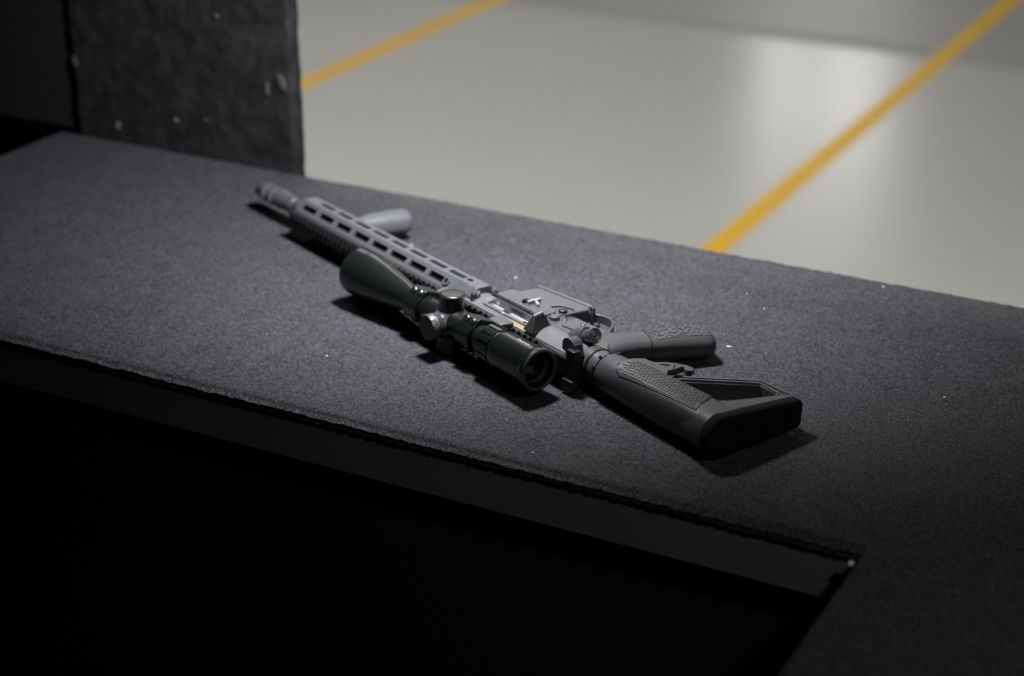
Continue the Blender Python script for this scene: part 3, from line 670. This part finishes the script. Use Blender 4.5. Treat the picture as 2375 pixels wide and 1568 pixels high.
MB().lathe([(24.2, 13.9), (24.6, 14.3), (31.6, 14.3), (33, 13.5)], (TX, SU, SR), (0, 1, 0), 44).build('elevation_knurl', 'worn', scope, label='worn silvery knurled band of the turret')
MB().lathe([(32.8, 13.6), (33.6, 12.8), (33.9, .2)], (TX, SU, SR), (0, 1, 0), 44).build('elevation_lid', 'dark', scope, smooth=40)
pk = MB(); pk.lathe([(14, 13.5), (15, 15.6), (32.6, 15.6), (33.8, 14.6), (34.0, .2)], (TX, SU, SR), (0, 0, -1), 44)
for i in range(24):
    t = 2 * math.pi * i / 24; c_, s_ = math.cos(t) * 15.6, math.sin(t) * 15.6
    pk.tube([(TX + c_, SU + s_, SR - 20), (TX + c_, SU + s_, SR - 32)], .9, .7, (c_ / 15.6, s_ / 15.6, 0))
pk.build('parallax_knob', 'dark', scope)
# mounts: two rings on clamped pedestals
mo = empty('scope_mount'); mo.parent = rifle
for cx in (221, 122):
    MB().prism([(28.5, -14), (33, -14.5), (44, -9), (SU - 17, -15 + SR), (SU - 1, -21 + SR), (SU - 1, 21 + SR), (SU - 17, 15 + SR), (44, 11), (33, 14.5), (28.5, 14)], cx - 12, cx + 12, 'ur').build('pedestal', 'dark', mo, bevel=.8)
for cx in (221, 122):
    MB().prism([(SU - .6, -21.5 + SR), (SU - .6, 21.5 + SR), (SU + 5, 20.5 + SR), (SU + 9, 15.5 + SR), (SU + 16.5, 10 + SR), (SU + 19, 4 + SR), (SU + 19, -4 + SR), (SU + 16.5, -10 + SR), (SU + 9, -15.5 + SR), (SU + 5, -20.5 + SR)], cx - 12, cx + 12, 'ur').build('ring_cap', 'scope', mo, bevel=.6)
    MB().prism([(cx - 24, 31), (cx + 1, 31), (cx + 2, 36), (cx - 1, 48), (cx - 22, 48), (cx - 25, 36)], 12.5, 19).build('clamp_plate', 'recv', mo, bevel=1.2)
    for sx in (-5.6, 5.6):
        for sr in (-1, 1):
            MB().lathe([(0, 3.1), (2.6, 3.1), (3.2, 2.5), (3.2, 1.5), (1.4, 1.3)], (cx + sx, SU + 5.2, SR + sr * 17.6), (0, .8, sr * .6), 18).build('ring_screw', 'screw', mo)

# ------------------------------------------------------------------ litter on the rubber
def fleck(x, y, sx, sy, sz, rz, label, cat='fleck', group=None, z=.0008):
    bm = bmesh.new(); bmesh.ops.create_icosphere(bm, subdivisions=2, radius=1)
    for v in bm.verts: v.co = Vector((v.co.x * sx, v.co.y * sy, v.co.z * sz)) * (1 + .3 * noise.noise(v.co * 1.7 + Vector((x * 50, y * 50, 0))))
    me = bpy.data.meshes.new('fleck'); bm.to_mesh(me); bm.free(); me.materials.append(MT['fleck'])
    o = bpy.data.objects.new('debris_fleck', me); col.objects.link(o); o.location = (x, y, zt + z); o.rotation_euler = (0, 0, rz); tag(o, label, cat, group)
fleck(-.655, 1.727, .0034, .0011, .0007, .15, 'largest bright white sliver on the mat beyond the pistol grip')
fleck(-.3935, 1.3685, .0038, .0028, .0032, .7, 'pale chip caught at the inner corner of the counter', z=-.0125)
for x, y, s_, lb in ((-1.033, 1.498, .0012, 'tiny white speck on the mat in front of the scope bell'), (-.659, 1.846, .0011, 'tiny white speck near the far counter edge beyond the pistol grip'), (-.409, 1.712, .0014, 'lone white speck on the mat right of the rifle butt'),
                    (-.958, 1.795, .0014, 'tiny white speck on the mat beyond the receiver'), (-.693, 1.878, .0010, 'tiny white speck close to the far counter edge above the yellow line'), (-.729, 1.402, .0011, 'tiny white speck at the near counter edge below the stock'),
                    (-1.125, 1.83, .0013, 'tiny white speck on the mat beyond the slotted handguard'), (-.558, 1.975, .0014, 'white speck at the very back edge of the counter')):
    fleck(x, y, s_, s_ * .7, s_ * .6, x * 7, lb)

◆ INSTRUCTIONS FOR THE TASK ◆
Please quote the lines of the material, beginning with the first and ending with the one that contains "18).build('ring_screw', 'screw', mo)", exactly as written and without any pictures.

◆ SOLUTION TO THIS TASK ◆
Continue the Blender Python script for this scene: part 3, from line 670. This part finishes the script. Use Blender 4.5. Treat the picture as 2375 pixels wide and 1568 pixels high.
MB().lathe([(24.2, 13.9), (24.6, 14.3), (31.6, 14.3), (33, 13.5)], (TX, SU, SR), (0, 1, 0), 44).build('elevation_knurl', 'worn', scope, label='worn silvery knurled band of the turret')
MB().lathe([(32.8, 13.6), (33.6, 12.8), (33.9, .2)], (TX, SU, SR), (0, 1, 0), 44).build('elevation_lid', 'dark', scope, smooth=40)
pk = MB(); pk.lathe([(14, 13.5), (15, 15.6), (32.6, 15.6), (33.8, 14.6), (34.0, .2)], (TX, SU, SR), (0, 0, -1), 44)
for i in range(24):
    t = 2 * math.pi * i / 24; c_, s_ = math.cos(t) * 15.6, math.sin(t) * 15.6
    pk.tube([(TX + c_, SU + s_, SR - 20), (TX + c_, SU + s_, SR - 32)], .9, .7, (c_ / 15.6, s_ / 15.6, 0))
pk.build('parallax_knob', 'dark', scope)
# mounts: two rings on clamped pedestals
mo = empty('scope_mount'); mo.parent = rifle
for cx in (221, 122):
    MB().prism([(28.5, -14), (33, -14.5), (44, -9), (SU - 17, -15 + SR), (SU - 1, -21 + SR), (SU - 1, 21 + SR), (SU - 17, 15 + SR), (44, 11), (33, 14.5), (28.5, 14)], cx - 12, cx + 12, 'ur').build('pedestal', 'dark', mo, bevel=.8)
for cx in (221, 122):
    MB().prism([(SU - .6, -21.5 + SR), (SU - .6, 21.5 + SR), (SU + 5, 20.5 + SR), (SU + 9, 15.5 + SR), (SU + 16.5, 10 + SR), (SU + 19, 4 + SR), (SU + 19, -4 + SR), (SU + 16.5, -10 + SR), (SU + 9, -15.5 + SR), (SU + 5, -20.5 + SR)], cx - 12, cx + 12, 'ur').build('ring_cap', 'scope', mo, bevel=.6)
    MB().prism([(cx - 24, 31), (cx + 1, 31), (cx + 2, 36), (cx - 1, 48), (cx - 22, 48), (cx - 25, 36)], 12.5, 19).build('clamp_plate', 'recv', mo, bevel=1.2)
    for sx in (-5.6, 5.6):
        for sr in (-1, 1):
            MB().lathe([(0, 3.1), (2.6, 3.1), (3.2, 2.5), (3.2, 1.5), (1.4, 1.3)], (cx + sx, SU + 5.2, SR + sr * 17.6), (0, .8, sr * .6), 18).build('ring_screw', 'screw', mo)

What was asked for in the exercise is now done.